#### [Stated exercise]
Give back the entire listing verbatim.

── Provided material

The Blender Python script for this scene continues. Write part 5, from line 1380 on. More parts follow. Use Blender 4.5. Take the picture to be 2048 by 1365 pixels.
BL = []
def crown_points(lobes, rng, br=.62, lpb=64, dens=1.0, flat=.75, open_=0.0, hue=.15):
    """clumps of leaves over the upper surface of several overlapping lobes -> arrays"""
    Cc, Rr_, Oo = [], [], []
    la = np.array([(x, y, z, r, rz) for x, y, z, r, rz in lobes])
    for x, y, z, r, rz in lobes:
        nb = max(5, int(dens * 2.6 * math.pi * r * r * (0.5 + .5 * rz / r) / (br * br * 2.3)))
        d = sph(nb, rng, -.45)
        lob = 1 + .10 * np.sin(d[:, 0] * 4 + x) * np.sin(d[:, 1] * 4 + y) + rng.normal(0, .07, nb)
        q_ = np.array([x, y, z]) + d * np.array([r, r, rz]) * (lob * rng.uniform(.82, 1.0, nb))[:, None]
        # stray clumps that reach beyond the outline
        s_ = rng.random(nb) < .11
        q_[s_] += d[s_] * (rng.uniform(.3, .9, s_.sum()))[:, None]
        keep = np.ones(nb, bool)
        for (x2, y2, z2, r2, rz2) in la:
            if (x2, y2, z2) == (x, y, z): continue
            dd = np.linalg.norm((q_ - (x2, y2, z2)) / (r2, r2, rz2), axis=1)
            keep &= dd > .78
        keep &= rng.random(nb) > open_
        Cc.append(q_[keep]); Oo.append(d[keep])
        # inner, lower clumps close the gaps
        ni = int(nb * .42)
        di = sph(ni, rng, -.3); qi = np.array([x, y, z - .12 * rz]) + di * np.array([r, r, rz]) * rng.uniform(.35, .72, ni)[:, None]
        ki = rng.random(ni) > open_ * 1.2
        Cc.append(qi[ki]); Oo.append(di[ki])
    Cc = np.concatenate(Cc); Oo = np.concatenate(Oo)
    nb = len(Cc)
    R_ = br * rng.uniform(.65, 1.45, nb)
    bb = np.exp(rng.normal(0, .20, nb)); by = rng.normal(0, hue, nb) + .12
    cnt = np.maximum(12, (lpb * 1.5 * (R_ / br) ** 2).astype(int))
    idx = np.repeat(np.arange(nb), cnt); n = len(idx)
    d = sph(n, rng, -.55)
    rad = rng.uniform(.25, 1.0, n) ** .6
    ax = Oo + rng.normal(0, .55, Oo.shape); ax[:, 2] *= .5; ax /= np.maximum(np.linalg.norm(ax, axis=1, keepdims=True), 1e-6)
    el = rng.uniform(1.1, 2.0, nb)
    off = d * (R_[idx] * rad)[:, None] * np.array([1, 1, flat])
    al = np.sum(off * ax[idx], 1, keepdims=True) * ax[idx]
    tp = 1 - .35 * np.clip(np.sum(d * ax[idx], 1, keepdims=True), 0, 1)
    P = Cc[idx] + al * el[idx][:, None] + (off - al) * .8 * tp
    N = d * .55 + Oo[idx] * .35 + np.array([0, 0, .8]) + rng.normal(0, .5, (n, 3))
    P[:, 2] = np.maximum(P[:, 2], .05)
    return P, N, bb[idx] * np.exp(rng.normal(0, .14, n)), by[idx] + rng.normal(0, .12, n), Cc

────

#### [Solution for this exercise]
The Blender Python script for this scene continues. Write part 5, from line 1380 on. More parts follow. Use Blender 4.5. Take the picture to be 2048 by 1365 pixels.
BL = []
def crown_points(lobes, rng, br=.62, lpb=64, dens=1.0, flat=.75, open_=0.0, hue=.15):
    """clumps of leaves over the upper surface of several overlapping lobes -> arrays"""
    Cc, Rr_, Oo = [], [], []
    la = np.array([(x, y, z, r, rz) for x, y, z, r, rz in lobes])
    for x, y, z, r, rz in lobes:
        nb = max(5, int(dens * 2.6 * math.pi * r * r * (0.5 + .5 * rz / r) / (br * br * 2.3)))
        d = sph(nb, rng, -.45)
        lob = 1 + .10 * np.sin(d[:, 0] * 4 + x) * np.sin(d[:, 1] * 4 + y) + rng.normal(0, .07, nb)
        q_ = np.array([x, y, z]) + d * np.array([r, r, rz]) * (lob * rng.uniform(.82, 1.0, nb))[:, None]
        # stray clumps that reach beyond the outline
        s_ = rng.random(nb) < .11
        q_[s_] += d[s_] * (rng.uniform(.3, .9, s_.sum()))[:, None]
        keep = np.ones(nb, bool)
        for (x2, y2, z2, r2, rz2) in la:
            if (x2, y2, z2) == (x, y, z): continue
            dd = np.linalg.norm((q_ - (x2, y2, z2)) / (r2, r2, rz2), axis=1)
            keep &= dd > .78
        keep &= rng.random(nb) > open_
        Cc.append(q_[keep]); Oo.append(d[keep])
        # inner, lower clumps close the gaps
        ni = int(nb * .42)
        di = sph(ni, rng, -.3); qi = np.array([x, y, z - .12 * rz]) + di * np.array([r, r, rz]) * rng.uniform(.35, .72, ni)[:, None]
        ki = rng.random(ni) > open_ * 1.2
        Cc.append(qi[ki]); Oo.append(di[ki])
    Cc = np.concatenate(Cc); Oo = np.concatenate(Oo)
    nb = len(Cc)
    R_ = br * rng.uniform(.65, 1.45, nb)
    bb = np.exp(rng.normal(0, .20, nb)); by = rng.normal(0, hue, nb) + .12
    cnt = np.maximum(12, (lpb * 1.5 * (R_ / br) ** 2).astype(int))
    idx = np.repeat(np.arange(nb), cnt); n = len(idx)
    d = sph(n, rng, -.55)
    rad = rng.uniform(.25, 1.0, n) ** .6
    ax = Oo + rng.normal(0, .55, Oo.shape); ax[:, 2] *= .5; ax /= np.maximum(np.linalg.norm(ax, axis=1, keepdims=True), 1e-6)
    el = rng.uniform(1.1, 2.0, nb)
    off = d * (R_[idx] * rad)[:, None] * np.array([1, 1, flat])
    al = np.sum(off * ax[idx], 1, keepdims=True) * ax[idx]
    tp = 1 - .35 * np.clip(np.sum(d * ax[idx], 1, keepdims=True), 0, 1)
    P = Cc[idx] + al * el[idx][:, None] + (off - al) * .8 * tp
    N = d * .55 + Oo[idx] * .35 + np.array([0, 0, .8]) + rng.normal(0, .5, (n, 3))
    P[:, 2] = np.maximum(P[:, 2], .05)
    return P, N, bb[idx] * np.exp(rng.normal(0, .14, n)), by[idx] + rng.normal(0, .12, n), Cc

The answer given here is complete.